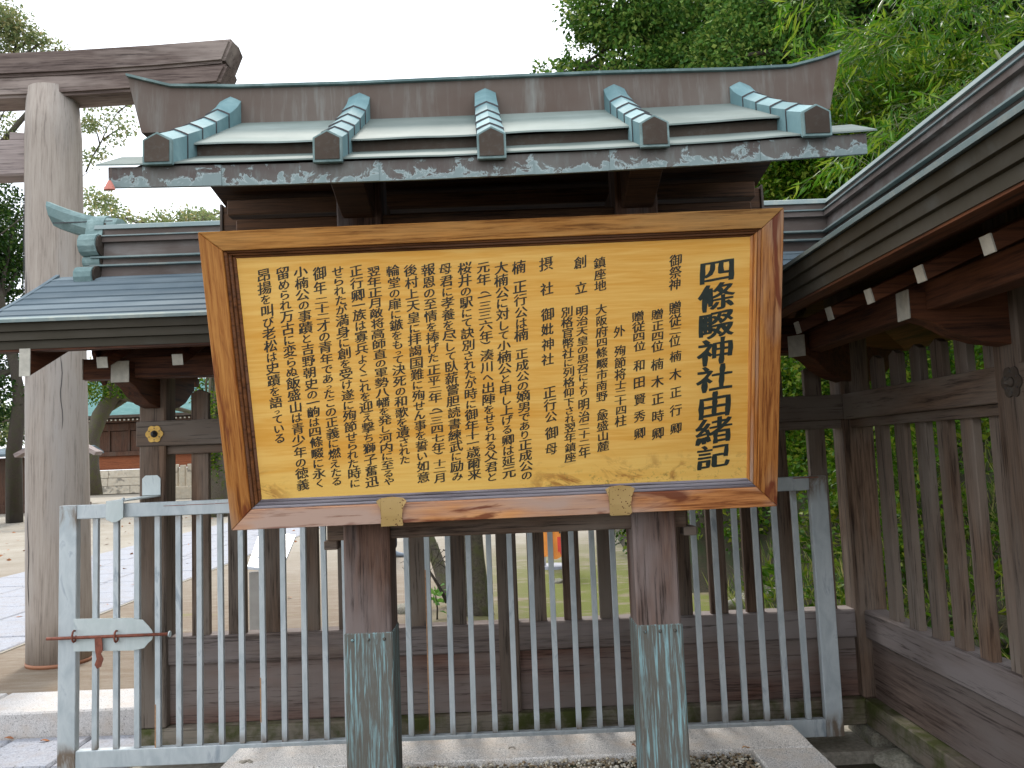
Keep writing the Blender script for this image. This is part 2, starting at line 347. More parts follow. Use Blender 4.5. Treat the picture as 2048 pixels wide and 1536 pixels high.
def loft(bm, rings, cap=True, closed=True, smooth=False, mi=0):
    vs = [[bm.verts.new(Vector(p)) for p in r] for r in rings]; n = len(rings[0])
    for a, b in zip(vs, vs[1:]):
        for i in range(n if closed else n-1):
            f = bm.faces.new([a[i], a[(i+1) % n], b[(i+1) % n], b[i]]); f.smooth = smooth; f.material_index = mi
    if cap and closed:
        bm.faces.new(vs[0][::-1]).material_index = mi; bm.faces.new(vs[-1]).material_index = mi
def tube(bm, path, rad, seg=8, cap=True, smooth=True, wob=0.0):
    path = [Vector(p) for p in path]; rad = rad if isinstance(rad, (list, tuple)) else [rad]*len(path)
    rings = []; u = None
    for i, p in enumerate(path):
        d = (path[min(i+1, len(path)-1)]-path[max(i-1, 0)]).normalized()
        if u is None: u = d.orthogonal().normalized()
        u = (u - d*u.dot(d)).normalized(); v = d.cross(u)
        rings.append([p + (u*math.cos(2*math.pi*k/seg)+v*math.sin(2*math.pi*k/seg))*rad[i]*(1+(noise.noise(p*3+Vector((k*1.7, 0, 0)))*wob if wob else 0)) for k in range(seg)])
    loft(bm, rings, cap, True, smooth)
def obox(name, a, b, mat, parent=None, bev=.004, M=None):
    bm = bmesh.new(); box(bm, a, b, bev); return done(bm, name, mat, parent, M)
def copy_obj(src, parent, M):
    o = src.copy(); COL.objects.link(o); o.parent = parent
    o.matrix_local = (PM[parent.name].inverted() @ M) if parent is not None else M
    PM[o.name] = M.copy(); return o
def fastmesh(name, V, Fc, mat, parent=None, M=None):
    V = np.asarray(V, dtype=np.float32); Fc = np.asarray(Fc, dtype=np.int32); me = bpy.data.meshes.new(name)
    k = Fc.shape[1]; me.vertices.add(len(V)); me.vertices.foreach_set('co', V.ravel())
    me.loops.add(Fc.size); me.loops.foreach_set('vertex_index', Fc.ravel()); me.polygons.add(len(Fc))
    me.polygons.foreach_set('loop_start', np.arange(0, Fc.size, k, dtype=np.int32)); me.polygons.foreach_set('loop_total', np.full(len(Fc), k, dtype=np.int32))
    me.update(); me.validate(); return link(name, me, mat, parent, M)

# ------------------------------------------------------------------ foliage
def unit(a): return a/np.maximum(np.linalg.norm(a, axis=1, keepdims=True), 1e-9)
def leaf_faces(P, D, ln, wd, fold=.25):
    """two triangles per leaf; P base points, D leaf directions"""
    n = len(P); D = unit(D); rv = RNG.normal(size=(n, 3)); rv[:, 2] += 1.2
    S = unit(np.cross(D, rv)); Nn = np.cross(S, D)
    ln = (ln*RNG.uniform(.65, 1.25, n))[:, None]; wd = (wd*RNG.uniform(.7, 1.2, n))[:, None]
    mid = P + D*ln*.45
    V = np.stack([P, mid+S*wd*.5+Nn*wd*fold, P+D*ln, mid-S*wd*.5+Nn*wd*fold], 1).reshape(-1, 3)
    i = np.arange(n)*4; Fc = np.concatenate([np.stack([i, i+1, i+2], 1), np.stack([i, i+2, i+3], 1)])
    return V, Fc
def clump_leaves(cl, per, ln, wd, droop=.25, shell=.55, squash=.75):
    """cl: list of (centre, radius); leaves sit mostly in the outer shell of each clump"""
    Ps, Ds = [], []
    for c, r in cl:
        n = int(per*r*r) + 12
        d = unit(RNG.normal(size=(n, 3))); d[:, 2] = np.abs(d[:, 2])*1.0 - (RNG.random(n) < .35)*np.abs(d[:, 2])*1.6
        rr = r*(shell + (1-shell)*RNG.random(n)**.5)*RNG.uniform(.8, 1.12, n)
        p = np.array(c) + d*rr[:, None]*np.array([1, 1, squash])
        Ps.append(p); g = d*.8 + RNG.normal(size=(n, 3))*.55; g[:, 2] -= droop; Ds.append(g)
    return leaf_faces(np.concatenate(Ps), np.concatenate(Ds), ln, wd)
def branch_to(bm, a, b, r0, r1, bend=.12, seg=6):
    a, b = Vector(a), Vector(b); L_ = (b-a).length; off = Vector((random.uniform(-1, 1), random.uniform(-1, 1), random.uniform(-.2, .8)))*L_*bend
    pts = [a.lerp(b, t) + off*math.sin(t*math.pi) + Vector((random.uniform(-1, 1), random.uniform(-1, 1), 0))*L_*.02 for t in (0, .25, .5, .75, 1)]
    tube(bm, pts, [r0+(r1-r0)*t for t in (0, .25, .5, .75, 1)], seg)
def tree(name, label, base, trunk, rads, clumps, leafm, per, ln, wd, bark=None, group=None, cat='tree', nb=14, **kw):
    t = thing(name, label, cat, base, group); bm = bmesh.new(); tube(bm, trunk, rads, 10, wob=.25)
    for c, r in random.sample(clumps, min(nb, len(clumps))):
        k = random.randint(max(1, len(trunk)//2), len(trunk)-1); branch_to(bm, trunk[k], c, rads[k]*.55, .02+.01*r)
    done(bm, 'trunk', bark or M_BARK, t)
    V, Fc = clump_leaves(clumps, per, ln, wd, **kw); fastmesh('crown', V, Fc, leafm, t); return t

# ================================================================== GROUND AND PAVING
def grid_sheet(name, xs, ys, zf, mat):
    V = [(x, y, zf(x, y)) for y in ys for x in xs]; n = len(xs)
    Fc = [(j*n+i, j*n+i+1, (j+1)*n+i+1, (j+1)*n+i) for j in range(len(ys)-1) for i in range(n-1)]
    o = fastmesh(name, V, Fc, mat); o['kind'] = 'structure'; return o
def h_hill(x, y):
    e = x - 1.9 - max(0, (8-y))*.05 - max(0, y-14)*.12
    e = max(e, min((x-1.3-(y-7.3)*.05)*1.5, y-7.3))
    h = 0 if e < 0 else min(e*.95, 3.2 + e*.30)
    if y < 4.4: h *= 1
    return h + (noise.noise(Vector((x*.7, y*.7, 0)))*.25 if e > .2 else 0)
xs = [-80, -40, -20, -12, -9, -6, -4, -2.5, -1.5, -.8, -.3, .3, .8, 1.2, 1.6, 1.9, 2.5]
grid_sheet('ground', xs, [4.72, 5, 5.6, 6.2, 7, 8, 9, 10.5, 12, 15, 20, 30, 45, 70, 140],
           lambda x, y: .22 + (.10*math.exp(-((x+.35)**2*4 + (y-6.5)**2*3)) if abs(y-6.5) < 1.3 else 0), M_SAND)
hx = [1.9+.35*i for i in range(40)] + [18, 26, 40, 70]
grid_sheet('bank', [1.22+.08*i for i in range(10)], [7.2+.3*i for i in range(22)]+[16, 20, 30, 60], lambda x, y: .17 + h_hill(x, y), M_HILL)
grid_sheet('hillside', hx, [-4, -2] + [0+.5*i for i in range(40)] + [22, 26, 34, 50, 90, 140], lambda x, y: (.05 if y < 4.2 else .215) + h_hill(x, y), M_HILL)
grid_sheet('front_ground', [-30, -10, -4, -2.4, -1.2, 0, 1.2, 1.9], [-12, -4, -1, .5, 2, 3, 3.8, 4.6, 4.85],
           lambda x, y: .02 + noise.noise(Vector((x*2, y*2, 3)))*.012, M_SOIL)

def rough_slab(name, x0, x1, y0, y1, z0, z1, mat, parent=None, bev=.012, amp=.004):
    bm = bmesh.new(); box(bm, (x0, y0, z0), (x1, y1, z1), bev)
    for v in bm.verts: v.co += Vector([noise.noise(v.co*3+Vector((k*7, 0, 0)))*amp*2 for k in range(3)])
    return done(bm, name, mat, parent)
pav = obox('pavement', (-9, 4.04, .0), (-1.86, 4.50, .085), M_MORTAR, None, .01); pav['kind'] = 'structure'
for i, (a, b) in enumerate([(-1.87, -2.24), (-2.25, -2.66), (-2.67, -3.3), (-3.31, -4.1), (-4.11, -5.0), (-5.01, -6.0)]):
    rough_slab('paving_slab', b, a, 4.03, 4.46, .02, .103 + .003*(i % 2), M_SLAB, pav, .012)
stp = obox('stone_step', (-9, 4.53, .05), (-1.9, 4.84, .20), M_MORTAR, None, .01); stp['kind'] = 'structure'
for a, b in [(-1.6, -2.93), (-2.945, -4.4), (-4.415, -6.0)]:
    rough_slab('step_block', b, a, 4.49, 4.87, .06, .232, M_STEP, stp, .010, .006)
path = obox('path', (-6.35, 5.2, .05), (-3.68, 60, .226), M_MORTAR, None, 0); path['kind'] = 'structure'
y = 5.2; k = 0
while y < 16:
    dy = random.uniform(.62, .85); x = -6.33 + (0 if k % 2 else -.0)
    cuts = [-6.33, -5.45 + random.uniform(-.1, .1), -4.6 + random.uniform(-.1, .1), -3.7]
    for a, b in zip(cuts, cuts[1:]):
        rough_slab('paving_slab', a+.008, b-.008, y+.008, y+dy-.008, .15, .234+random.uniform(-.002, .003), M_SLAB, path, .008, .002)
    y += dy; k += 1
far = obox('far_paving', (-6.33, y, .15), (-3.7, 59.9, .234), M_SLAB, path, 0); far['kind'] = 'stuff'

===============

* SHORT PROBLEM
Return only the lines from the start of the data through the line that contains "me.update(); me.validate(); return", please, copying them exactly and omitting all pictures.

* RESULT OF THE TASK
Keep writing the Blender script for this image. This is part 2, starting at line 347. More parts follow. Use Blender 4.5. Treat the picture as 2048 pixels wide and 1536 pixels high.
def loft(bm, rings, cap=True, closed=True, smooth=False, mi=0):
    vs = [[bm.verts.new(Vector(p)) for p in r] for r in rings]; n = len(rings[0])
    for a, b in zip(vs, vs[1:]):
        for i in range(n if closed else n-1):
            f = bm.faces.new([a[i], a[(i+1) % n], b[(i+1) % n], b[i]]); f.smooth = smooth; f.material_index = mi
    if cap and closed:
        bm.faces.new(vs[0][::-1]).material_index = mi; bm.faces.new(vs[-1]).material_index = mi
def tube(bm, path, rad, seg=8, cap=True, smooth=True, wob=0.0):
    path = [Vector(p) for p in path]; rad = rad if isinstance(rad, (list, tuple)) else [rad]*len(path)
    rings = []; u = None
    for i, p in enumerate(path):
        d = (path[min(i+1, len(path)-1)]-path[max(i-1, 0)]).normalized()
        if u is None: u = d.orthogonal().normalized()
        u = (u - d*u.dot(d)).normalized(); v = d.cross(u)
        rings.append([p + (u*math.cos(2*math.pi*k/seg)+v*math.sin(2*math.pi*k/seg))*rad[i]*(1+(noise.noise(p*3+Vector((k*1.7, 0, 0)))*wob if wob else 0)) for k in range(seg)])
    loft(bm, rings, cap, True, smooth)
def obox(name, a, b, mat, parent=None, bev=.004, M=None):
    bm = bmesh.new(); box(bm, a, b, bev); return done(bm, name, mat, parent, M)
def copy_obj(src, parent, M):
    o = src.copy(); COL.objects.link(o); o.parent = parent
    o.matrix_local = (PM[parent.name].inverted() @ M) if parent is not None else M
    PM[o.name] = M.copy(); return o
def fastmesh(name, V, Fc, mat, parent=None, M=None):
    V = np.asarray(V, dtype=np.float32); Fc = np.asarray(Fc, dtype=np.int32); me = bpy.data.meshes.new(name)
    k = Fc.shape[1]; me.vertices.add(len(V)); me.vertices.foreach_set('co', V.ravel())
    me.loops.add(Fc.size); me.loops.foreach_set('vertex_index', Fc.ravel()); me.polygons.add(len(Fc))
    me.polygons.foreach_set('loop_start', np.arange(0, Fc.size, k, dtype=np.int32)); me.polygons.foreach_set('loop_total', np.full(len(Fc), k, dtype=np.int32))
    me.update(); me.validate(); return link(name, me, mat, parent, M)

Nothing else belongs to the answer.